From muscle, body-platform(er)
Daisy Lambert
“From muscle, body-platform(er)”
Workers strike at the Draveil-Villeneuve-Saint-Georges sand quarry for better working conditions in 1907-1908.
Communist activists march in Arpajon against the rise of fascism between the two world wars.
Female employees from the Morsang-sur-Orge, Sainte-Geneviève-des-Bois and Vigneux-sur-Seine town halls unite for “the time and means to live” in 1966.
Undocumented workers occupy the Sacré Cœur church in Sainte-Geneviève-des-Bois to demand legal status in 2002.
“Urban riots” in Grigny and Brétigny-sur-Orge following the deaths of Zyed Benna and Bouna Traoré in 2005.
Prisoners revolt for better detention conditions at the Fleury-Mérogis prison in 2016 and 2020. And so on…
Working from local written, visual and audiovisual archives, we can compile a long list of more or less violent events that took place in the Essonne area between the 20th and 21st centuries. They represent the visible part of a process that is first experienced by individuals in their daily life, before being embodied in the public space. But what does this factual and opaque history say about the sensitive dimension of revolts? How do revolts leave their traces on bodies? How can we address the invisible violence that leaves its mark on individuals caught up in mechanisms of collective or personal struggles? And what narratives emerge from this?

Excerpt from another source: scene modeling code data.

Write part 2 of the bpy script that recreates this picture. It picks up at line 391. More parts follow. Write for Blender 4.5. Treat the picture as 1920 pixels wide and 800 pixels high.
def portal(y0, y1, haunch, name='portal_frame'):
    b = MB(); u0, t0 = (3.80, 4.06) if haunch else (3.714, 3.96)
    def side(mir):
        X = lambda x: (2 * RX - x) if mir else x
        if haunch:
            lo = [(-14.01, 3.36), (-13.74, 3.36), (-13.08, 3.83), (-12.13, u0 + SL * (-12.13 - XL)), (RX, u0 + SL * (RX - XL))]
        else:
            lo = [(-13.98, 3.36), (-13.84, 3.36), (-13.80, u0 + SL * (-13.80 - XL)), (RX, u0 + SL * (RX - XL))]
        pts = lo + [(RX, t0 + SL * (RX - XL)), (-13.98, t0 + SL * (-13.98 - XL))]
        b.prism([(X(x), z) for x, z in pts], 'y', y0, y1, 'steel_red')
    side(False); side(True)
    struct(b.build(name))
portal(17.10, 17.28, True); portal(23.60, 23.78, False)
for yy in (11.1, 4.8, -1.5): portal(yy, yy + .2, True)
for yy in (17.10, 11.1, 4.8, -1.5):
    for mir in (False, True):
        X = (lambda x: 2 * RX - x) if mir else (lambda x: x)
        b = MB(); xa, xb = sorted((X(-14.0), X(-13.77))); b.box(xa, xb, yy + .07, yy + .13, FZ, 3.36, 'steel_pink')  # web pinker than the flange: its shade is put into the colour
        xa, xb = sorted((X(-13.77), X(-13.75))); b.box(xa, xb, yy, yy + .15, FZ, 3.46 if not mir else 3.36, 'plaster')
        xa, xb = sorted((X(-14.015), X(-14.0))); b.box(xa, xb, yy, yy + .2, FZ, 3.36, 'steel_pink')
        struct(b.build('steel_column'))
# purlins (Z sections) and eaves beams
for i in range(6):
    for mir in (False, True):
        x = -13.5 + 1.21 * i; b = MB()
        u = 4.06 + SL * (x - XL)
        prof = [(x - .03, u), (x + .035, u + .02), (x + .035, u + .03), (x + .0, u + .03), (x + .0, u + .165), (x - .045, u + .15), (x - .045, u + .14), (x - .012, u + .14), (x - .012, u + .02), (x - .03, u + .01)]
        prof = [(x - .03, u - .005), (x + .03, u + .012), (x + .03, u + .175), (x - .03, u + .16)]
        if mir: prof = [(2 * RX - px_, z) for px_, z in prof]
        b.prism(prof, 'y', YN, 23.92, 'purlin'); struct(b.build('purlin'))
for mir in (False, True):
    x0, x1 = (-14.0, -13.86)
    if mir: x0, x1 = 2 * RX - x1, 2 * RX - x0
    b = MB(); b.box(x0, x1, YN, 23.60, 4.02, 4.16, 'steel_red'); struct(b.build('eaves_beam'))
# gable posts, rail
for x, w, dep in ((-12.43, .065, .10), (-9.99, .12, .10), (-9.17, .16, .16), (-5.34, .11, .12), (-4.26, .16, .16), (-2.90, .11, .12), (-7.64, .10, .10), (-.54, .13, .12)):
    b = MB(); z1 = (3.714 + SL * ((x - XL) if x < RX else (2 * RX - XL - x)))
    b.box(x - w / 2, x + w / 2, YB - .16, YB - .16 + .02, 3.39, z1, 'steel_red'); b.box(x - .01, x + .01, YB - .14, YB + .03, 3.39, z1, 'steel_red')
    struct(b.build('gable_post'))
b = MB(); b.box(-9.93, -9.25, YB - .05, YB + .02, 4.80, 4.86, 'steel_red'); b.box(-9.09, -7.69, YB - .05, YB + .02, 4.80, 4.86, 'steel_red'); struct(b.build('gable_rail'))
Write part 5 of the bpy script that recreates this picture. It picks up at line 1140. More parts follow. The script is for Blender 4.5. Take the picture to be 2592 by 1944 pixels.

The project “From muscle, body-platform(er)” explores modes of expression that take bodily experience as a starting point. For theorist and exhibition curator Bonaventure Soh Bejeng Ndikung, it is possible to consider the body like a platform, a stage, a site as much as a means to learn through the concept of corpoliteracy. In other words, the body is a complex structure that acquires, stocks and broadcasts knowledge. Resistant to archival classification, the body is a counter-archive, an alternative archive in itself. It is an interface between collective memory and the individual unconscious.
The expression “partir du muscle” (from muscle), borrowed from the philosopher Elsa Dorlin, anchors political action within a bodily and emotional reflection. It enables the development of mechanisms of self-defence against daily, conscious and unconscious aggressions. The idea of corps-plateforme(r) (body-platform(er)), for its part, focuses on the possibility of seeing the body like a playground, a malleable tool capable of arming itself against obstacles that lie in its way.
The artists Geneviève Dieng, Sacha Rey, Johanna Rocard and Fanny Souade Sow have been invited to take part in “From muscle, body-platform(er)”. Through school and adult workshops, they will pursue their plastic and/or performative experimentations around forms of collective resistance. The residency will be followed by a group exhibition in spring 2023.
Daisy Lambert was born in 1994. She lives and works in the Paris region. She holds degrees from the University Paris 1 Panthéon-Sorbonne in history, art history and cultural heritage and museum studies. She went on to graduate from Sciences Po Paris with a degree in cultural policy. Daisy Lambert is now an independent art curator. Between 2016 and 2022, she took part in several group exhibition projects in France and abroad: Spot Production Fund—Istanbul, Turkey; Centre national édition art image (CNEAI)—Pantin; Van Abbemuseum—Eindhoven, the Netherlands; Le Lac—Brussels, Belgium. In 2020 and 2021, she was collection assistant at the Centre national des arts plastiques (CNAP). Closely linked to her curation work, she also conducts research. Committed to studying mechanisms of inclusion and exclusion within cultural institutions, in 2018 she produced an investigation into FRAC Martinique, a public regional collection of contemporary art, the history of which has been largely hidden under a veil of silence. The following year, she joined Van Abbemuseum’s queer activist group Queer Constituency. In 2020 and 2021, she collaborated again with the museum as well as the organisation Studio I to suggest ways in which queer racialised communities might be included in public art collections within the Netherlands. She also writes for the digital review Faire monde(s), which focuses on contemporary Caribbean creation.
This project is part of the “Contrat d'Éducation Artistique et Culturelle” (CTEAC) of Coeur d'Essonne Agglomération with the DRAC Île de France and the Academy of Versailles.